As histórias de inúmeras mulheres se cruzam e formam redes de solidariedade e lutas incansáveis de resistência
"A noite não adormece nos olhos das mulheres, a lua fêmea, semelhante nossa, em vigília atenta vigia a nossa memória. A noite não adormece nos olhos das mulheres, há mais olhos que sono, onde lágrimas suspensas virgulam o lapso de nossas molhadas lembranças. (Conceição Evaristo)"
Num contexto de mais de 300 anos de colonização, 400 anos de escravidão indígena e negra, associado projeto de criminalização da periferia e constituição das cidades como o não lugar, “a noite não adormece nos olhos das mulheres” brasileiras. Ambulantes, cozinheiras, empregada doméstica, atendente, professoras, garis, dona de casa, uber, servente, desempregadas, estas e tantas outras, produzindo a riqueza de nossas cidades, porém em condições degradantes de sobrevivência e, em muitos casos, em situações de trabalho escravo disfarçado de trabalho doméstico, relação familiar ou conjugal, gratidão, trabalho terceirizado, hora extra, etc.
Como vínhamos fazendo análises desde o golpe de 2016 e hoje o próprio IBGE comprova, as pesquisas estatísticas de finais de 2018 para cá mostraram que a taxa populacional feminina com idade para trabalhar é de 52,4% e vem aumentando, porém apenas 45,6% deste grupo estão ocupadas e nesta “ocupação” destaca-se especialmente a condição de subemprego, trabalhos autônomos, bicos ou outras formas não estáveis como trabalho análogo ao escravo com modo de inserção no mercado de trabalho. Quando analisamos esses mesmo dados entre mulheres negras e/ou pardas, o índice ultrapassa os dados percentuais de 50% enquanto que o desemprego entre pessoas brancas obteve uma redução de 40% para 34,6%. Tendencialmente estes números só tem a serem progressivos entre a população negra de modo à precarizar e colocar em situação de miserabilidade muitas mulheres à medida que mais retrocessos forem se consolidando no cenário brasileiro.

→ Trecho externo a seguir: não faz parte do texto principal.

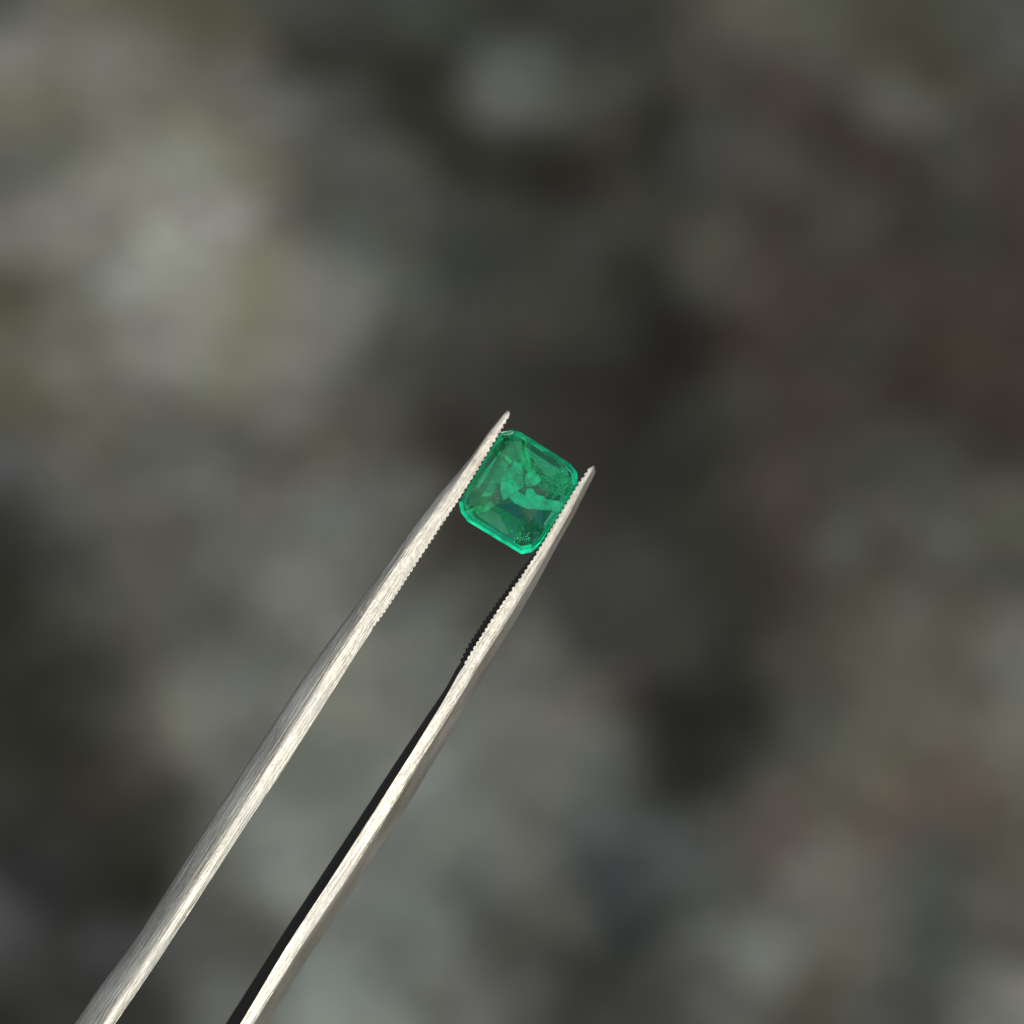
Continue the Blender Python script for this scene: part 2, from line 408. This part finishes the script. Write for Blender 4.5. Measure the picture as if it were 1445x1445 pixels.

Ao associarmos esses dados ao número alarmante de mulheres desempregadas no Brasil (mais de 54%), identificamos um fenômeno não muito novo, mas que tem assumido feições diversas e se tornado mais evidente à população em geral: a racialização e feminização da pobreza. As pessoas pobres ou miseráveis são mulheres negras comprovando que a classe trabalhadora no país são mulheres negras, porém invisibilizadas porque estão na condição de exército de reserva. E a cada contradição urbana que surge ou se aprofunda, se mostra ainda mais este rosto feminino visivelmente negro no Brasil, em sua maioria trabalhadoras desde os 4 anos de idade, muitas alcançando a vida adulta sem escolarização alguma ou que concluiu o ensino médio como muita dificuldade, uma parcela incontável de mães solteiras, com tripla jornada de trabalho ou em condição terríveis de trabalho ainda nos tempos atuais.
Nestas condições, desde um dia após a abolição até os dias atuais, na situação de não ter para onde ir, a mulher sobe o morro porque a cidade a marginaliza, a proíbe de ir e vir, de descer o morro, de acessar o centro, de decidir por seu próprio corpo, pelo destino de seu próprio lugar de trabalho e moradia, de decidir por sua existência. Contudo esta Mulher vem se rebelando e entendendo que o desemprego, a carestia do transporte público, a falta de saneamento básico, a falta de moradia, sucateamento da Educação, Saúde, Cultura, a violência econômica, a negação do direito de decidir por seu próprio corpo, de se divertir e de descansar nada mais são do que barreiras à sua felicidade plena e rompe a luta contra esse estado de coisas.
Olha a cidade e a reivindica, vai às ruas, dá voz à paz negada e perde o medo de enfrentar quem a violenta porque constata que, ainda que a cidade tenha se consolidado com o capitalismo, ela (A Cidade) é de quem a produz: da classe trabalhadora. E sendo a classe trabalhadora esse rosto feminino, então a cidade é da mulher e sendo dela, é seu direito lutar por este território e conquistá-lo.
Lendo o mundo, as histórias de inúmeras mulheres se cruzam e formam redes de solidariedade e lutas incansáveis de resistência se acumulam nos espaços auto-organizados, nos bairros, associações, movimentos sociais, na política partidária, na economia solidária, no campo e na cidade, levantando as bandeiras por direitos, vão alargando o horizonte, acolhendo mais camaradas, e fazendo da marcha feminista a libertação de nossa nação.
E descobrindo que a liberdade é uma condição possível, a cidade não adormece nos olhos das mulheres.